-- CMOC Group's (SHA:603993, HKG:3993) attributable profit almost doubled in the first quarter as it implied ample copper and sulfur supply amid the Middle East conflict.
The copper and cobalt producer's profit attributable to shareholders jumped 97% to 7.76 billion yuan from 3.95 billion yuan a year earlier, according to the company's earnings report published on the Hong Kong Stock Exchange on April 24.
Earnings per share doubled to 0.36 yuan from 0.18 yuan.
Operating revenue climbed 44% to 66.4 billion yuan from 46 billion yuan in the previous year.
In a Sunday note, Jeffries recommended that CMOC is a good buy for investors as its first-quarter earnings were "decent," with most of the figures in line with expectations.
The company's output of 187,880 tons of copper during the quarter was also in line with Jeffries' estimate.

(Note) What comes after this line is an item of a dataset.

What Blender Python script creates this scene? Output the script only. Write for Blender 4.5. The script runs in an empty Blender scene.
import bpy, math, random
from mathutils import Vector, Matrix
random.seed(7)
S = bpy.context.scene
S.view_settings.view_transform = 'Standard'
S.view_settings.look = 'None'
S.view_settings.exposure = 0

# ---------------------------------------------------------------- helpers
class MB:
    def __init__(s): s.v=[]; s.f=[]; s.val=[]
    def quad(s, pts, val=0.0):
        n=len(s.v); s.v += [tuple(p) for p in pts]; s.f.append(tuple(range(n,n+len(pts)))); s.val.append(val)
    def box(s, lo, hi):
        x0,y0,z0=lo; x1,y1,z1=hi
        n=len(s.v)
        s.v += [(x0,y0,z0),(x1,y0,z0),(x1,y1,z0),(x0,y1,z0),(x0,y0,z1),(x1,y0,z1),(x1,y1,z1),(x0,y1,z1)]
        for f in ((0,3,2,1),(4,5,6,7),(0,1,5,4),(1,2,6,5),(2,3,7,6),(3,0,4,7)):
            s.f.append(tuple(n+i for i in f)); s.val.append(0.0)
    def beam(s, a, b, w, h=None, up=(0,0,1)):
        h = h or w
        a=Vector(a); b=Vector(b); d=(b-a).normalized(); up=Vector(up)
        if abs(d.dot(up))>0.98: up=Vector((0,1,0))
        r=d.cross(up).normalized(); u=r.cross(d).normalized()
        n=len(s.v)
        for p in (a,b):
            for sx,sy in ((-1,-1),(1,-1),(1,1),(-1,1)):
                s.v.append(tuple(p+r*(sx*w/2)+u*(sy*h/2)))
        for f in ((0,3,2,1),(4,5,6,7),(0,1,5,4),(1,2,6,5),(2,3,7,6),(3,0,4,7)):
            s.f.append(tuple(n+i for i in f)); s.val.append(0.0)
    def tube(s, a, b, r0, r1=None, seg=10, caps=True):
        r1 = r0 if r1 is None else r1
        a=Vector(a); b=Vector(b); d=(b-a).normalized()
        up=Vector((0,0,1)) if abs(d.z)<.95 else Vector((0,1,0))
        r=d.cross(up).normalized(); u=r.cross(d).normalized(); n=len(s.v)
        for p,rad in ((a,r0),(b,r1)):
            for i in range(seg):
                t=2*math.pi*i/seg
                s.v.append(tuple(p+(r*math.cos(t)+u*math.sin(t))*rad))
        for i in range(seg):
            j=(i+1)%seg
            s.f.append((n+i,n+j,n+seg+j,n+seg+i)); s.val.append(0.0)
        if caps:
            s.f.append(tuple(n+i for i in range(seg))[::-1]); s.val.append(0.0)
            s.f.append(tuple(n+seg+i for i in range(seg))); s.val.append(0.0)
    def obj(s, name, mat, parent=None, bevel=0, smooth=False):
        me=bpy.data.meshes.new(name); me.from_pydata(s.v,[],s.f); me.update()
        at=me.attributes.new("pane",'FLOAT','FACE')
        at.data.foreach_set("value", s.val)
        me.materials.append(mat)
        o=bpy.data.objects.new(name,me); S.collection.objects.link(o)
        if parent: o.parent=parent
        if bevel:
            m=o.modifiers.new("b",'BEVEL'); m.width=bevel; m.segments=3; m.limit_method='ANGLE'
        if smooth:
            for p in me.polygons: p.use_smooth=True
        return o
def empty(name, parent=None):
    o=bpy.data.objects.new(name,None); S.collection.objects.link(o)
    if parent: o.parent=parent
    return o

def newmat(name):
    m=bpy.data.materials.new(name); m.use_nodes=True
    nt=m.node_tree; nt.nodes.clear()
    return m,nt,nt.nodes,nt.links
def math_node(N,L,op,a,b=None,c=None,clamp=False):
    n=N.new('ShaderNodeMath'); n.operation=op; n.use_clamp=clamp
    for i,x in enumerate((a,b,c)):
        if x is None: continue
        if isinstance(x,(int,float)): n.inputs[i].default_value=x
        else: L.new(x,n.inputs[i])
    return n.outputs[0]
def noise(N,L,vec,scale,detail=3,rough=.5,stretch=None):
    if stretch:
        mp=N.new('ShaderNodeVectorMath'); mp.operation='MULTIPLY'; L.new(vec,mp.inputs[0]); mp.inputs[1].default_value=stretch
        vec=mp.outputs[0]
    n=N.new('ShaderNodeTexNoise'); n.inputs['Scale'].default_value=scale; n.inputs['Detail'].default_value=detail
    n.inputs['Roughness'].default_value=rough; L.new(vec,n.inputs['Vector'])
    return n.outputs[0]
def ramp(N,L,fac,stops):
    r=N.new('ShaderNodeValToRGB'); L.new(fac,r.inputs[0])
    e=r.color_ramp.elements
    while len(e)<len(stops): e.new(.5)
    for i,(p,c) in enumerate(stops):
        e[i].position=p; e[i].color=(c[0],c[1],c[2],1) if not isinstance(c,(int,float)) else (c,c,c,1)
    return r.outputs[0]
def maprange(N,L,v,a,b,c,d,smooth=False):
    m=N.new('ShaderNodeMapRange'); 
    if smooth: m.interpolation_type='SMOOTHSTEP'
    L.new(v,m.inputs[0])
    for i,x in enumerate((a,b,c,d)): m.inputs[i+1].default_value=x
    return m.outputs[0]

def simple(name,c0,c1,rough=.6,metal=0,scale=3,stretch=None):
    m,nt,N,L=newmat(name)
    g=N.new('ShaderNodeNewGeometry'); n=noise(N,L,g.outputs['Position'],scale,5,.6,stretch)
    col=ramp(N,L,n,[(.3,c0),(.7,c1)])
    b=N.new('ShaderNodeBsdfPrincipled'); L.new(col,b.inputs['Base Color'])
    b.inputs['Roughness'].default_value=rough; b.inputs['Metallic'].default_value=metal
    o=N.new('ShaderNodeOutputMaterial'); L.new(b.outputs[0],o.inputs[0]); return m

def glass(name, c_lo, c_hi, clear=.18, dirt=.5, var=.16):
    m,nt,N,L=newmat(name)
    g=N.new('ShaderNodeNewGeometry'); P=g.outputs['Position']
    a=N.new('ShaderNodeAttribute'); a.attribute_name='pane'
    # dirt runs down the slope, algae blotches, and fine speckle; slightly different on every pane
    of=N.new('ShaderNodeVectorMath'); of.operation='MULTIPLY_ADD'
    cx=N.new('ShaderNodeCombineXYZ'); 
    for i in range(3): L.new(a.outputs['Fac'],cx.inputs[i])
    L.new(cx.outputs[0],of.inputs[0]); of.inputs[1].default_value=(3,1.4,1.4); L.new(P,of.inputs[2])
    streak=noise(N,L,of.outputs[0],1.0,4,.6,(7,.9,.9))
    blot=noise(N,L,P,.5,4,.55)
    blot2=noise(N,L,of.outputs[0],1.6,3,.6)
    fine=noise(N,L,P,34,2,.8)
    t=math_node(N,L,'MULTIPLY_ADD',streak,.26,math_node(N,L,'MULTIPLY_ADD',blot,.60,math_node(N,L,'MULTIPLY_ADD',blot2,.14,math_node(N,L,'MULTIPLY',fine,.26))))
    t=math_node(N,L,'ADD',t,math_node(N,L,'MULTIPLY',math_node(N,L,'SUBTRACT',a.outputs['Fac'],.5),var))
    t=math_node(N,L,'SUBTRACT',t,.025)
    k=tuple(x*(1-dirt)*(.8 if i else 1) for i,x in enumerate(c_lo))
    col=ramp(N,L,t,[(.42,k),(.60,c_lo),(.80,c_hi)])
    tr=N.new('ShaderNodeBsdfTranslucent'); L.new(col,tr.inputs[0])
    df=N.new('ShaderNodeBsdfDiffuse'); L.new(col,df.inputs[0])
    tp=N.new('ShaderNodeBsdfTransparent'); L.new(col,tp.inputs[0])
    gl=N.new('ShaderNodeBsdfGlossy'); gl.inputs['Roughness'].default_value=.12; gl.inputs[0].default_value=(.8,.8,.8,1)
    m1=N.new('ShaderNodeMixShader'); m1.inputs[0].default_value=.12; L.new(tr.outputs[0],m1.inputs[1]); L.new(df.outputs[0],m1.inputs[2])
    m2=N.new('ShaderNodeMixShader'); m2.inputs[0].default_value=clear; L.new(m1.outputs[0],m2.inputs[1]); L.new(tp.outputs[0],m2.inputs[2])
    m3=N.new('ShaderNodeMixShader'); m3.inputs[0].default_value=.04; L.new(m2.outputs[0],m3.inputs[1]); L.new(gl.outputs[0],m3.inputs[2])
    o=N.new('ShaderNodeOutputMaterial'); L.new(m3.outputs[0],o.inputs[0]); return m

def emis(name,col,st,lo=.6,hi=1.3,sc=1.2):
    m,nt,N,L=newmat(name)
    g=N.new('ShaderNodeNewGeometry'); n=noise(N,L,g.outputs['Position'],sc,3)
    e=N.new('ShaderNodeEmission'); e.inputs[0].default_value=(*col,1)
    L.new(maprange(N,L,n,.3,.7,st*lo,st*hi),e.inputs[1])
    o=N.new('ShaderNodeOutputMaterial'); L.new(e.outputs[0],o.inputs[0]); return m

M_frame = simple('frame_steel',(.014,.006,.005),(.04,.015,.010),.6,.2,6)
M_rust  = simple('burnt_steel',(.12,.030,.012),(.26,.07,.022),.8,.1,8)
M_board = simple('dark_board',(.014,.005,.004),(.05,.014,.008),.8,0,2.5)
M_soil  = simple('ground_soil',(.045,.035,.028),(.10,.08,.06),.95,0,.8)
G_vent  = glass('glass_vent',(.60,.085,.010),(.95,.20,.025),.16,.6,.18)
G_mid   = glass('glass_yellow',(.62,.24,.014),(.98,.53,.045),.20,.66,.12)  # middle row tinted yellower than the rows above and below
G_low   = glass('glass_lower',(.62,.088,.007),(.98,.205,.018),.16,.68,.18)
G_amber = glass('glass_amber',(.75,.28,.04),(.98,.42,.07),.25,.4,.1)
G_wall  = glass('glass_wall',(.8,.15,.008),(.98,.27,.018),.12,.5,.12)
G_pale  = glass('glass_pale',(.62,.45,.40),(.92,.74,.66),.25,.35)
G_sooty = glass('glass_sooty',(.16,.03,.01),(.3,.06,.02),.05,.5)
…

CMOC earned 15.8 billion yuan from the sale of sold 182,177 tons of copper during the period, with the revenue increasing 27% from the same period a year earlier, the company disclosure showed.
Jefferies also predict that the company will have sufficient sulfur supply until the third quarter amid the Middle East war affecting global sulfur supply. Besides, CMOC implicated it has copper sufficiency after its TFM mine in the Democratic Republic of Congo received a Class A registration certification from the London Metal Exchange.

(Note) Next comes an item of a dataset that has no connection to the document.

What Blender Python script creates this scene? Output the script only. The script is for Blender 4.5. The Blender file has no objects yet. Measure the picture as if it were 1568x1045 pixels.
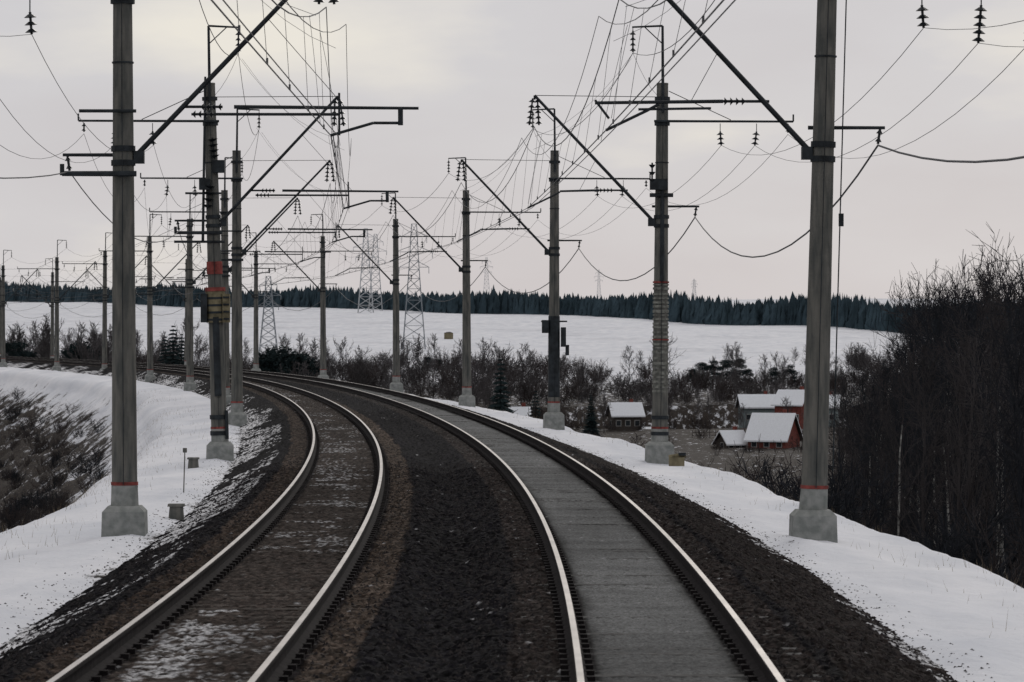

"Stringent cost control remains on the agenda for copper to reduce the potential impact from higher sulfur cost," Jeffries said. "Higher profit contribution from minor metals, e.g. tungsten, also helps to support the bottom line."

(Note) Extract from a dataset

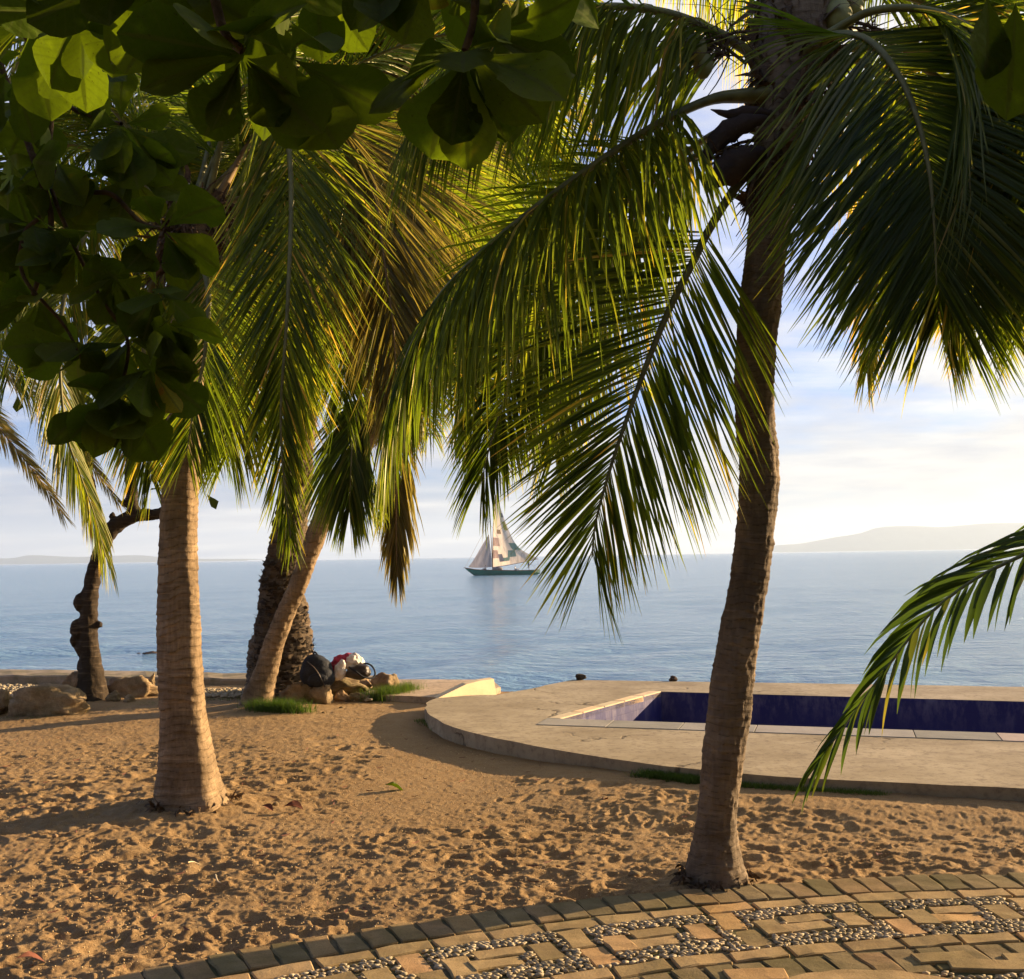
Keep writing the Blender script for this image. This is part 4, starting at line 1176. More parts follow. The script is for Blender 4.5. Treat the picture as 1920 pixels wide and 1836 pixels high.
patch('pink_patch', 10, 12, 0, 5, M_PP); patch('pink_patch', 13, 15, 0, 3, M_PP); patch('grey_patch', 14, 16, 3, 5, M_JIB)
for (xa, ya, xb, yb) in [(920, 976, 872, 1064), (920.5, 985, 1008, 1070), (1009, 1049, 1009, 1069)]:
    tube('rigging', [(bx(xa)[0], 0, bx(0, ya)[1]), (bx(xb)[0], 0, bx(0, yb)[1])], .018, M_WOOD, boat, 4, 3)
M_CARGO = simple('cargo_sacking', (.16, .15, .15), .8, .4, 2)
o = blob('cargo', [((0, 0, .3), (.7, .5, .35)), ((-.7, 0, .25), (.4, .4, .3))], M_CARGO, None, seed=4); o.location = pb_ + Vector((bx(935)[0], 0, bx(0, 1070)[1])); tag(o, 'dark heap of cargo amidships on the sailing boat', 'cargo')

# people aboard -------------------------------------------------------
M_SKIN = simple('dark_skin', (.12, .065, .04), .6, .15, 6); M_SHIRT = simple('dark_shirt', (.05, .06, .09), .85, .3, 6); M_TROUS = simple('brown_trousers', (.09, .06, .05), .85, .3, 6)
M_SHIRT2 = simple('pale_shirt', (.55, .5, .45), .85, .2, 6)
def person(loc, joints, edges, radii, label, mats, rz=0, zcut=(.95, 1.42)):
    """one continuous skinned body; the clothes are the same surface coloured by body region"""
    t = empty('person', loc, label, 'person', 'crew of the sailing boat'); t.rotation_euler = (0, 0, rz)
    me_ = bpy.data.meshes.new('body'); me_.from_pydata(joints, edges, [])
    o = link('body', me_, t); md = o.modifiers.new('s', 'SKIN'); me_.skin_vertices.new() if not me_.skin_vertices else None
    for v_, r_ in zip(me_.skin_vertices[0].data, radii): v_.radius = (r_, r_ * .85)
    me_.skin_vertices[0].data[0].use_root = True
    o.modifiers.new('u', 'SUBSURF').levels = 2; o.modifiers['u'].render_levels = 2; me_.materials.append(mats[0]); md.use_smooth_shade = True
    return t, o
st_j = [(0, 0, .92), (0, 0, 1.15), (0, 0, 1.40), (0, 0, 1.50), (0, -.01, 1.60), (0, -.01, 1.70), (.10, 0, .86), (.11, -.03, .48), (.11, 0, .08), (.11, -.13, .03), (-.10, 0, .86), (-.12, .05, .48), (-.13, .10, .08), (-.13, -.04, .03),
        (.19, 0, 1.40), (.25, -.03, 1.13), (.30, -.20, .98), (.31, -.27, .96), (-.19, 0, 1.40), (-.26, -.02, 1.12), (-.26, -.10, .88), (-.26, -.13, .80)]
st_e = [(0, 1), (1, 2), (2, 3), (3, 4), (4, 5), (0, 6), (6, 7), (7, 8), (8, 9), (0, 10), (10, 11), (11, 12), (12, 13), (2, 14), (14, 15), (15, 16), (16, 17), (2, 18), (18, 19), (19, 20), (20, 21)]
st_r = [.14, .13, .15, .06, .085, .075, .095, .065, .045, .035, .095, .065, .045, .035, .06, .045, .035, .03, .06, .045, .035, .03]
def region_mat(name, bands):
    m, nt, o = new_mat(name); p = nt.nodes.new('ShaderNodeBsdfPrincipled'); lk(nt, p.outputs[0], o.inputs[0]); p.inputs['Roughness'].default_value = .8
    t = nt.nodes.new('ShaderNodeTexCoord'); s = nt.nodes.new('ShaderNodeSeparateXYZ'); lk(nt, t.outputs['Object'], s.inputs[0])
    lk(nt, ramp(nt, math_(nt, 'DIVIDE', s.outputs[2], 2.0), bands, 'CONSTANT'), p.inputs['Base Color']); return m
M_CREW = region_mat('crew_standing', [(0, (.12, .065, .04)), (.03, (.09, .06, .05)), (.46, (.05, .06, .10)), (.75, (.12, .065, .04)), (.84, (.02, .015, .012))])
M_CREW2 = region_mat('crew_sitting', [(0, (.12, .065, .04)), (.02, (.08, .08, .1)), (.16, (.55, .5, .44)), (.36, (.12, .065, .04)), (.42, (.02, .015, .012))])
person(pb_ + Vector((bx(991.5)[0], -.1, bx(0, 1070.8)[1])), st_j, st_e, st_r, 'person standing at the stern of the sailing boat in dark clothes', [M_CREW], rz=R(-70))
si_j = [(0, 0, .12), (0, .02, .38), (0, .03, .60), (0, .02, .69), (0, 0, .78), (0, 0, .88), (.10, -.05, .12), (.13, -.42, .42), (.12, -.62, .06), (.12, -.74, .04), (-.10, -.05, .12), (-.13, -.44, .36), (-.12, -.64, .05), (-.12, -.76, .04),
        (.19, .02, .60), (.25, -.1, .36), (.17, -.34, .38), (.15, -.40, .40), (-.19, .02, .60), (-.25, -.1, .36), (-.16, -.33, .36), (-.14, -.40, .38)]
person(pb_ + Vector((bx(966)[0], -.5, bx(0, 1071)[1])), si_j, st_e, st_r, 'person sitting on the deck amidships below the boom', [M_CREW2], rz=R(80))
person(pb_ + Vector((bx(911)[0], -.4, bx(0, 1069.5)[1])), si_j, st_e, st_r, 'person sitting near the bow under the grey jib', [M_CREW2], rz=R(-60))

# ------------------------------------------------------------------ coconut palms
def fp(parent, pts, **kw):
    o = Vector(parent.location)
    return frond(parent, [aty(x, y, Y) - o for x, y, Y in pts], **kw)
def palm(base_px, label, pxs, d1, mat, **kw):
    b = atz(*base_px, 0); b.z = 0
    t = empty('coconut_palm', b, label, 'palm tree', 'palms on the beach')
    ctr, rr = path_trunk(b, pxs, b.y, d1)
    ctr = [ctr[0] - Vector((0, 0, .12))] + ctr; rr = [rr[0] * 1.12] + rr
    trunk('trunk', t, ctr, rr, mat, **kw)
    return t, ctr, rr
def fibre(name, parent, centre, rad, h, n, seed, mat=None, ln=.25):
    """hanging strands and ragged sheath around a crown"""
    rng = np.random.default_rng(seed); V = []; Fc = []
    for _ in range(n):
        a_ = rng.uniform(0, 2 * PI); r_ = rad * rng.uniform(.75, 1.15); z0 = centre[2] + rng.uniform(-h / 2, h / 2)
        p = np.array([centre[0] + r_ * math.cos(a_), centre[1] + r_ * math.sin(a_), z0]); b0 = len(V)
        d = nrm(np.array([math.cos(a_) * .6, math.sin(a_) * .6, rng.normal(-.5, .7)]) + rng.normal(0, .3, 3)); wd = rng.uniform(.004, .03)
        s_ = nrm(np.cross(d, rng.normal(0, 1, 3))); L_ = ln * rng.uniform(.3, 1.2)
        for k in range(4):
            f = k / 3; V += [p + s_ * wd * (1 - f * .9), p - s_ * wd * (1 - f * .9)]; p = p + d * L_ / 3; d = nrm(d + np.array([0, 0, -.35]) + rng.normal(0, .2, 3))
        for k in range(3): Fc.append((b0 + 2 * k, b0 + 2 * k + 1, b0 + 2 * k + 3, b0 + 2 * k + 2))
    o = link(name, np_mesh(name, V, Fc, mat or M_HUSK), parent); tag(o, kind='stuff'); return o
def nut(parent, c, r_, seed):
    bm = bmesh.new(); bmesh.ops.create_icosphere(bm, subdivisions=3, radius=1)
    for v_ in bm.verts:
        d = v_.co; ang = math.atan2(d.y, d.x); k = 1 + .05 * math.cos(3 * ang) * (1 - abs(d.z)); v_.co = Vector((d.x * r_ * k, d.y * r_ * k, d.z * r_ * 1.3 - (r_ * .12 if d.z < -.8 else 0)))
    return link('coconut', bm_mesh('coconut', bm, M_NUT, True), parent, c)
def spathe(parent, pts, wd, mat, name='spathe'):
    """dry boat shaped sheath"""
    P, _ = spline(pts, 16); T = nrm(np.gradient(P, axis=0)); V = []
    s_ = nrm(np.cross(T, np.array([0, 1.0, .2])));
    for i in range(16):
        f = i / 15; w2 = wd * math.sin(min(1, f * 1.6 + .15) * PI / 2) * (1 - max(0, (f - .5) / .5) ** 1.3) * (1 + .12 * math.sin(f * 31))
        for g in (-1, -.5, 0, .5, 1): V.append(P[i] + s_[i] * w2 * g * .5 + np.array([0, 1, 0]) * abs(g) * w2 * .25 + np.array([0, 0, .0]))
    o = link(name, np_mesh(name, V, grid_faces(16, 5), mat), parent)
    md = o.modifiers.new('t', 'SOLIDIFY'); md.thickness = .006
    return o
M_SPATHE = simple('dry_sheath', (.055, .034, .024), .8, .35, 8, .4, 40); M_SPATHE_R = simple('red_brown_sheath', (.26, .07, .045), .6, .3, 6)

# right palm, nearest ------------------------------------------------
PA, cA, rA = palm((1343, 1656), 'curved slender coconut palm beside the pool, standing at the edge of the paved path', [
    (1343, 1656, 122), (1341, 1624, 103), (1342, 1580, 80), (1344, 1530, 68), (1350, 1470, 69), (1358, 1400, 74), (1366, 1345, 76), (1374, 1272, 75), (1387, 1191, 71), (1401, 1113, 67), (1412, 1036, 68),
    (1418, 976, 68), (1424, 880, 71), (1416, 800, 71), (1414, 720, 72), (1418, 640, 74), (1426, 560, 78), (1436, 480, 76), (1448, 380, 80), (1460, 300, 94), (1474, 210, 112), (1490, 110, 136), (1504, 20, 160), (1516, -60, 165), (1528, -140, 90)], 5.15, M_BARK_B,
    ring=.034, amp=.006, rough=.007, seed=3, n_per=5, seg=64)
fibre('leaf_sheath_fibre', PA, aty(1490, 120, 5.15) - PA.location, .17, .85, 520, 5, ln=.18)
fibre('leaf_sheath_fibre', PA, aty(1440, 330, 5.1) - PA.location, .10, .30, 200, 6, ln=.10)
Y = 5.15
# splayed frond hanging left of the trunk
fp(PA, [(1430, 290, 5.1), (1380, 350, 5.05), (1330, 430, 5.0), (1300, 490, 4.95), (1255, 580, 4.9), (1210, 690, 4.86), (1165, 815, 4.82), (1135, 910, 4.8), (1116, 985, 4.8), (1110, 1045, 4.8)],
   nl=118, L=.95, W=.030, droop=.20, a0=62, a1=20, side=(1, .25, 0), lift=.1, seed=1, start=.24, split=True, rr=.024, lenp=(.8, 1.0, .42), label='broad green frond hanging left of the trunk, its tip over the sea')
# diagonal frond with curtain of leaflets
fp(PA, [(1440, 178, 5.1), (1390, 180, 5.08), (1330, 188, 5.05), (1235, 232, 5.0), (1110, 312, 4.95), (1000, 392, 4.9), (900, 475, 4.87), (820, 560, 4.85), (765, 660, 4.85), (735, 760, 4.85), (720, 850, 4.85)],
   nl=125, L=1.0, W=.036, droop=1.3, a0=74, a1=16, side=(0, 1, 0), lift=-1.3, seed=2, start=.165, rr=.025, lenp=(.8, 1.0, .4), label='long frond running down to the left with a curtain of leaflets')
# arching frond at the top
fp(PA, [(1455, 190, 5.15), (1425, 120, 5.15), (1385, 85, 5.1), (1330, 55, 5.1), (1250, 25, 5.05), (1150, 12, 5.0), (1050, 20, 4.95), (940, 60, 4.9), (850, 130, 4.88), (790, 220, 4.86)],
   nl=115, L=.95, W=.036, droop=1.5, a0=72, a1=25, side=(0, 1, 0), lift=-1.4, seed=3, start=.18, rr=.028, lenp=(.75, 1, .6), label='frond arching over to the left along the top')
# second layer behind the diagonal one, ending over the boat
fp(PA, [(1435, 300, 5.3), (1370, 280, 5.5), (1290, 300, 5.6), (1160, 390, 5.75), (1050, 520, 5.8), (980, 650, 5.85), (940, 768, 5.85), (918, 840, 5.85), (902, 905, 5.85)],
   nl=90, L=.85, W=.036, droop=.8, a0=66, a1=14, side=(1, .2, 0), lift=.1, seed=4, start=.2, rr=.02, lenp=(.8, 1.0, .4))
fp(PA, [(1440, 250, 5.3), (1360, 240, 5.6), (1240, 330, 5.9), (1150, 470, 6.05), (1085, 620, 6.1), (1058, 720, 6.15), (1045, 800, 6.15), (1040, 850, 6.15)],
   nl=85, L=.85, W=.036, droop=.9, a0=66, a1=16, side=(1, .3, 0), lift=.1, seed=5, start=.2, rr=.02, dry=.12)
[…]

China has been getting the upper hand when it comes to copper exports as markets began to shift sources for raw materials after the war in Iran started. In an April 9 report, Reuters said copper exports in the first two months of the year soared to 172,000 tons from the year-ago 49,000 tons.
However, copper imports slumped 25% to 454,000 tons during the January-February period, the media outlet said.